Its almost “convenient” that this BP accident happened… if you catch my drift…
I think everybody who says this is “rigged” is right. The best way to keep prices up is to create an artificial shortage. I’m happy to see more people putting up the BS shield.
The people who run this world are completely evil.
Yup, and the moon landing was faked. And aliens are kept in a laboratory at Area 51. And the oil companies bought the patent to the 100 MPG carburetor.
I am the Walrus.
Goo Goo g’Joob.
You can keep oil contained in storage…ie …the US reserves.
So, don’t you think these oil companies store oil that is over produced? Once the price is higher, look at all the oil available.
An oil spill now and again is acceptable. Only the prudish left is so dainty as to feel we must ban offshore drilling.
We’ll drill when things get tough enough. That is to say very shortly.
I am not buying it. Peak oil? Well first one was predicted to happen in ’40, since then mankind keeps +-40 year oil buffer. High prices? Relative price of oil (compared to wages) is more than comparable with let’s say the price in ’50. And offshore drilling? Yeah, I want to hear senator Feinstein when people start losing jobs. When Exxon Valdez accident happened it was a shock – but we forgot quickly.
Sorry, maybe I sound too cynic, but that’s how it is…
Oil nuts. Yep, BP made an executive decision to have a disaster … and pigs fly so wear hats — lined with tinfoil just to be sure.
They were cutting costs and rushing a drill job that was costing them $1M a day. What you haven’t heard is they did this 10 times before and there wasn’t an accident. Now there was. Oops. People make mistakes and can be really stupid … even if they work high up in powerful mysterious corporations.
Also, for the doom and gloomsters: When oil runs out, that’s it, end of humanity. Population crash, war, no food, all cheap resources used up. We will never recover and eventually go extinct after some brutal cannibalistic times. Horsefeathers. If batteries achieve 10x more energy density, that is the end of oil. Actually, some batteries are already there (metal-air), they just are not rechargeable. Thorium or even conventional breeder reactors give us 1000 years of easy energy by which time we can invent fusion. This energy transition will be a minor ripple in history though perhaps nasty for 10-20 years.
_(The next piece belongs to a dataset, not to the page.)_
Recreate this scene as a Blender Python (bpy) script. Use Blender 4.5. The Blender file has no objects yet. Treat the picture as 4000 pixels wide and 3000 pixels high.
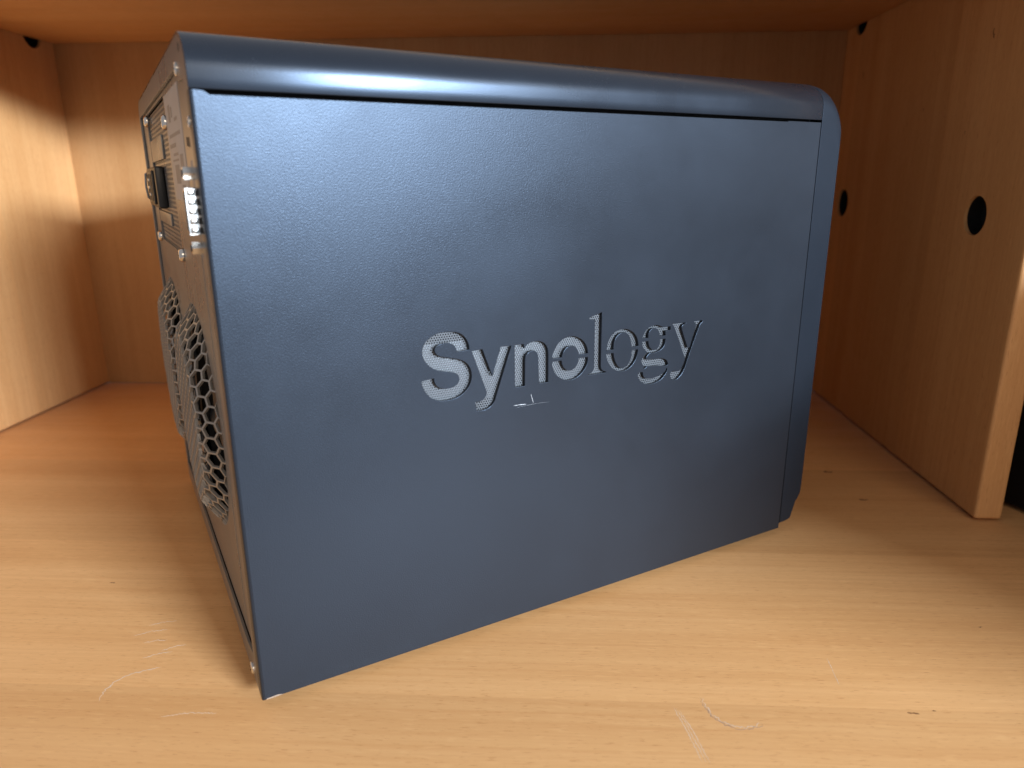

Peak water is the more immediate problem. For the working class that is. The rich will always have plenty of everything.
@garyb
your comment has a lot of if’s, and whens. there are lots of gaps between where current “research”, and actual implementation. i’m not saying that humanity is facing catastrophic collapse, but you have overly simplified the complex system in which we live. what you are missing is the fact that the world economy has been built on cheap, easily accessible oil. how do you expect the world economy to grow using non-existent infrastructures for thorium, and breeder based reactors? the whole system will seize up just like an engine without oil? when you look at the myriad uses of oil, in addition to the hundreds of trillions of dollars needed to re-invent the system, i don’t see how you think that all we are facing is a nasty 10-20 years.
I hope oil prices ‘shoot through the roof’.